Required work =>
Every line below should be repeated exactly.

Source data =>
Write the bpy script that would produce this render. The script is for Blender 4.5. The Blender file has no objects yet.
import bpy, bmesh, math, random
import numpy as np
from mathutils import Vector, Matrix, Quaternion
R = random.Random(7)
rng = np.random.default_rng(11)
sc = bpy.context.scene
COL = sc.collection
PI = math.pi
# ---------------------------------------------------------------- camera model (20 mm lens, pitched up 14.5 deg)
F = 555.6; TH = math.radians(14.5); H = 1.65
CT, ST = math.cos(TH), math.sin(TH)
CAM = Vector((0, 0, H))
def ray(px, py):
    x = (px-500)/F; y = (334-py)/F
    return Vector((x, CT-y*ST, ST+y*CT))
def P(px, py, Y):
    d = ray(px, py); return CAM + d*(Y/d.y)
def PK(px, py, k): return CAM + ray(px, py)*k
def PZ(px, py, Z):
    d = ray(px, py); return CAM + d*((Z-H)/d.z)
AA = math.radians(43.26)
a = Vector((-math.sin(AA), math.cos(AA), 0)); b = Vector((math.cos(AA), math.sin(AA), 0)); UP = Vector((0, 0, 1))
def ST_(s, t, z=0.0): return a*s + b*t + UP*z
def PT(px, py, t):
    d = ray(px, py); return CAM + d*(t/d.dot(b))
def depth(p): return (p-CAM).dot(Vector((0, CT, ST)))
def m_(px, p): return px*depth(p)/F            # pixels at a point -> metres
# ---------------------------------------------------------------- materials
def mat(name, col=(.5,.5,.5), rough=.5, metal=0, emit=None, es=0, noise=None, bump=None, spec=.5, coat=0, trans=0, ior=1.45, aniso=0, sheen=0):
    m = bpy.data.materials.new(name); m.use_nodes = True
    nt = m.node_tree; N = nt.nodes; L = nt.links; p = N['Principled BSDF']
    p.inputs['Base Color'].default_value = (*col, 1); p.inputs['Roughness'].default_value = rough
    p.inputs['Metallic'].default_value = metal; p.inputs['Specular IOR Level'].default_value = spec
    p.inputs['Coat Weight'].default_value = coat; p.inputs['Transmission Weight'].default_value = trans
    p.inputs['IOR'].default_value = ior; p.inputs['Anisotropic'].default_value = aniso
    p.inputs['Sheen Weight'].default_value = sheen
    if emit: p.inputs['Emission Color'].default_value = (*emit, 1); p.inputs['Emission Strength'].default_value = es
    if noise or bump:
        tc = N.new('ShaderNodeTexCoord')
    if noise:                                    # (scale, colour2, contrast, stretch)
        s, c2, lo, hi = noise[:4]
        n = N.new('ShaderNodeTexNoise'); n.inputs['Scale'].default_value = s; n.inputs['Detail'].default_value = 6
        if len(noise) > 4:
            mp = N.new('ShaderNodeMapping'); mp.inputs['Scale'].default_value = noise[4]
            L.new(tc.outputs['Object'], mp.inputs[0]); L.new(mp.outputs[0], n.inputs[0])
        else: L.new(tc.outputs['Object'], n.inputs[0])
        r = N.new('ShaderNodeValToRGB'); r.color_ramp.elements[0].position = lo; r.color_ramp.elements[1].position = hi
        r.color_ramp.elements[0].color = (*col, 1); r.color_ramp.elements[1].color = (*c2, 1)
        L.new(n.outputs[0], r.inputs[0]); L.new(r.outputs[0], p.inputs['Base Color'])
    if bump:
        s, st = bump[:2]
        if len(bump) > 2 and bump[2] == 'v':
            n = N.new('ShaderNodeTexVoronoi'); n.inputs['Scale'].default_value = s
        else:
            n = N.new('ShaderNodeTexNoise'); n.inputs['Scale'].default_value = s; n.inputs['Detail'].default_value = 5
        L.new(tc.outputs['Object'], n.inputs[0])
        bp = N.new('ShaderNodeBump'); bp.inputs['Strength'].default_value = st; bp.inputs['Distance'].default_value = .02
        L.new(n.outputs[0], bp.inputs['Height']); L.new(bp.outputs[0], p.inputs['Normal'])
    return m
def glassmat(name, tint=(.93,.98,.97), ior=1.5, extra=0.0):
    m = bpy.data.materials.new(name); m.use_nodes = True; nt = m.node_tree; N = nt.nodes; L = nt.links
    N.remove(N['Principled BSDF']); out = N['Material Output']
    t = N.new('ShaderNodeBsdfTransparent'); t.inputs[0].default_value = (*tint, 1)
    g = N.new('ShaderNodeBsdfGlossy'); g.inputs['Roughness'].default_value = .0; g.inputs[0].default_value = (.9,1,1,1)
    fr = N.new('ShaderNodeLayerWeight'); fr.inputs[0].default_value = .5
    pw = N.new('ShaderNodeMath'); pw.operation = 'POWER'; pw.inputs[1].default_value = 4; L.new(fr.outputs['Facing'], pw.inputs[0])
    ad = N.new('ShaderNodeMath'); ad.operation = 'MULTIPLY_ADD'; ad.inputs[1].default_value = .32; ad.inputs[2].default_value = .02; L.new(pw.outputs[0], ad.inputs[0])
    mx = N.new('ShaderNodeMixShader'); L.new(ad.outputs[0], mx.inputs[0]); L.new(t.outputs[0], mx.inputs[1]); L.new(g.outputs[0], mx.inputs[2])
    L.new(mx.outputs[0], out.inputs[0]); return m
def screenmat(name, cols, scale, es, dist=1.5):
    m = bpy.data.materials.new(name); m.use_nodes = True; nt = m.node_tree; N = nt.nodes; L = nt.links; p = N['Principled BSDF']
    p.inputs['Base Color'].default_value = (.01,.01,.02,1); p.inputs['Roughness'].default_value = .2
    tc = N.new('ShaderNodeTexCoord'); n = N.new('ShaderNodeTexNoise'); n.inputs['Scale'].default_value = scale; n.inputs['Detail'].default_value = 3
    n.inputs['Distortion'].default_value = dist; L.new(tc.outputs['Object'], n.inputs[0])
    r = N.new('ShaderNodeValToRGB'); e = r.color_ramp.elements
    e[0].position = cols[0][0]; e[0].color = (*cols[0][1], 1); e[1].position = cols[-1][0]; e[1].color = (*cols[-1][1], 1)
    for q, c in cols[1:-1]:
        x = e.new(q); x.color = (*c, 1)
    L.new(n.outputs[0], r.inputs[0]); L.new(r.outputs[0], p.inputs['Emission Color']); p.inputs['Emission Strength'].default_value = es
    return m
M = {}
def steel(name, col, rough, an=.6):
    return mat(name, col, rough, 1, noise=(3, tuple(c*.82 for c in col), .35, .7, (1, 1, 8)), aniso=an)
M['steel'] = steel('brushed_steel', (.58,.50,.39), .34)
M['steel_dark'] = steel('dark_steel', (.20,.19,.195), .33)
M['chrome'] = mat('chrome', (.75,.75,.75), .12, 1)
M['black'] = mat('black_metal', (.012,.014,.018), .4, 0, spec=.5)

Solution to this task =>
Write the bpy script that would produce this render. The script is for Blender 4.5. The Blender file has no objects yet.
import bpy, bmesh, math, random
import numpy as np
from mathutils import Vector, Matrix, Quaternion
R = random.Random(7)
rng = np.random.default_rng(11)
sc = bpy.context.scene
COL = sc.collection
PI = math.pi
# ---------------------------------------------------------------- camera model (20 mm lens, pitched up 14.5 deg)
F = 555.6; TH = math.radians(14.5); H = 1.65
CT, ST = math.cos(TH), math.sin(TH)
CAM = Vector((0, 0, H))
def ray(px, py):
    x = (px-500)/F; y = (334-py)/F
    return Vector((x, CT-y*ST, ST+y*CT))
def P(px, py, Y):
    d = ray(px, py); return CAM + d*(Y/d.y)
def PK(px, py, k): return CAM + ray(px, py)*k
def PZ(px, py, Z):
    d = ray(px, py); return CAM + d*((Z-H)/d.z)
AA = math.radians(43.26)
a = Vector((-math.sin(AA), math.cos(AA), 0)); b = Vector((math.cos(AA), math.sin(AA), 0)); UP = Vector((0, 0, 1))
def ST_(s, t, z=0.0): return a*s + b*t + UP*z
def PT(px, py, t):
    d = ray(px, py); return CAM + d*(t/d.dot(b))
def depth(p): return (p-CAM).dot(Vector((0, CT, ST)))
def m_(px, p): return px*depth(p)/F            # pixels at a point -> metres
# ---------------------------------------------------------------- materials
def mat(name, col=(.5,.5,.5), rough=.5, metal=0, emit=None, es=0, noise=None, bump=None, spec=.5, coat=0, trans=0, ior=1.45, aniso=0, sheen=0):
    m = bpy.data.materials.new(name); m.use_nodes = True
    nt = m.node_tree; N = nt.nodes; L = nt.links; p = N['Principled BSDF']
    p.inputs['Base Color'].default_value = (*col, 1); p.inputs['Roughness'].default_value = rough
    p.inputs['Metallic'].default_value = metal; p.inputs['Specular IOR Level'].default_value = spec
    p.inputs['Coat Weight'].default_value = coat; p.inputs['Transmission Weight'].default_value = trans
    p.inputs['IOR'].default_value = ior; p.inputs['Anisotropic'].default_value = aniso
    p.inputs['Sheen Weight'].default_value = sheen
    if emit: p.inputs['Emission Color'].default_value = (*emit, 1); p.inputs['Emission Strength'].default_value = es
    if noise or bump:
        tc = N.new('ShaderNodeTexCoord')
    if noise:                                    # (scale, colour2, contrast, stretch)
        s, c2, lo, hi = noise[:4]
        n = N.new('ShaderNodeTexNoise'); n.inputs['Scale'].default_value = s; n.inputs['Detail'].default_value = 6
        if len(noise) > 4:
            mp = N.new('ShaderNodeMapping'); mp.inputs['Scale'].default_value = noise[4]
            L.new(tc.outputs['Object'], mp.inputs[0]); L.new(mp.outputs[0], n.inputs[0])
        else: L.new(tc.outputs['Object'], n.inputs[0])
        r = N.new('ShaderNodeValToRGB'); r.color_ramp.elements[0].position = lo; r.color_ramp.elements[1].position = hi
        r.color_ramp.elements[0].color = (*col, 1); r.color_ramp.elements[1].color = (*c2, 1)
        L.new(n.outputs[0], r.inputs[0]); L.new(r.outputs[0], p.inputs['Base Color'])
    if bump:
        s, st = bump[:2]
        if len(bump) > 2 and bump[2] == 'v':
            n = N.new('ShaderNodeTexVoronoi'); n.inputs['Scale'].default_value = s
        else:
            n = N.new('ShaderNodeTexNoise'); n.inputs['Scale'].default_value = s; n.inputs['Detail'].default_value = 5
        L.new(tc.outputs['Object'], n.inputs[0])
        bp = N.new('ShaderNodeBump'); bp.inputs['Strength'].default_value = st; bp.inputs['Distance'].default_value = .02
        L.new(n.outputs[0], bp.inputs['Height']); L.new(bp.outputs[0], p.inputs['Normal'])
    return m
def glassmat(name, tint=(.93,.98,.97), ior=1.5, extra=0.0):
    m = bpy.data.materials.new(name); m.use_nodes = True; nt = m.node_tree; N = nt.nodes; L = nt.links
    N.remove(N['Principled BSDF']); out = N['Material Output']
    t = N.new('ShaderNodeBsdfTransparent'); t.inputs[0].default_value = (*tint, 1)
    g = N.new('ShaderNodeBsdfGlossy'); g.inputs['Roughness'].default_value = .0; g.inputs[0].default_value = (.9,1,1,1)
    fr = N.new('ShaderNodeLayerWeight'); fr.inputs[0].default_value = .5
    pw = N.new('ShaderNodeMath'); pw.operation = 'POWER'; pw.inputs[1].default_value = 4; L.new(fr.outputs['Facing'], pw.inputs[0])
    ad = N.new('ShaderNodeMath'); ad.operation = 'MULTIPLY_ADD'; ad.inputs[1].default_value = .32; ad.inputs[2].default_value = .02; L.new(pw.outputs[0], ad.inputs[0])
    mx = N.new('ShaderNodeMixShader'); L.new(ad.outputs[0], mx.inputs[0]); L.new(t.outputs[0], mx.inputs[1]); L.new(g.outputs[0], mx.inputs[2])
    L.new(mx.outputs[0], out.inputs[0]); return m
def screenmat(name, cols, scale, es, dist=1.5):
    m = bpy.data.materials.new(name); m.use_nodes = True; nt = m.node_tree; N = nt.nodes; L = nt.links; p = N['Principled BSDF']
    p.inputs['Base Color'].default_value = (.01,.01,.02,1); p.inputs['Roughness'].default_value = .2
    tc = N.new('ShaderNodeTexCoord'); n = N.new('ShaderNodeTexNoise'); n.inputs['Scale'].default_value = scale; n.inputs['Detail'].default_value = 3
    n.inputs['Distortion'].default_value = dist; L.new(tc.outputs['Object'], n.inputs[0])
    r = N.new('ShaderNodeValToRGB'); e = r.color_ramp.elements
    e[0].position = cols[0][0]; e[0].color = (*cols[0][1], 1); e[1].position = cols[-1][0]; e[1].color = (*cols[-1][1], 1)
    for q, c in cols[1:-1]:
        x = e.new(q); x.color = (*c, 1)
    L.new(n.outputs[0], r.inputs[0]); L.new(r.outputs[0], p.inputs['Emission Color']); p.inputs['Emission Strength'].default_value = es
    return m
M = {}
def steel(name, col, rough, an=.6):
    return mat(name, col, rough, 1, noise=(3, tuple(c*.82 for c in col), .35, .7, (1, 1, 8)), aniso=an)
M['steel'] = steel('brushed_steel', (.58,.50,.39), .34)
M['steel_dark'] = steel('dark_steel', (.20,.19,.195), .33)
M['chrome'] = mat('chrome', (.75,.75,.75), .12, 1)
M['black'] = mat('black_metal', (.012,.014,.018), .4, 0, spec=.5)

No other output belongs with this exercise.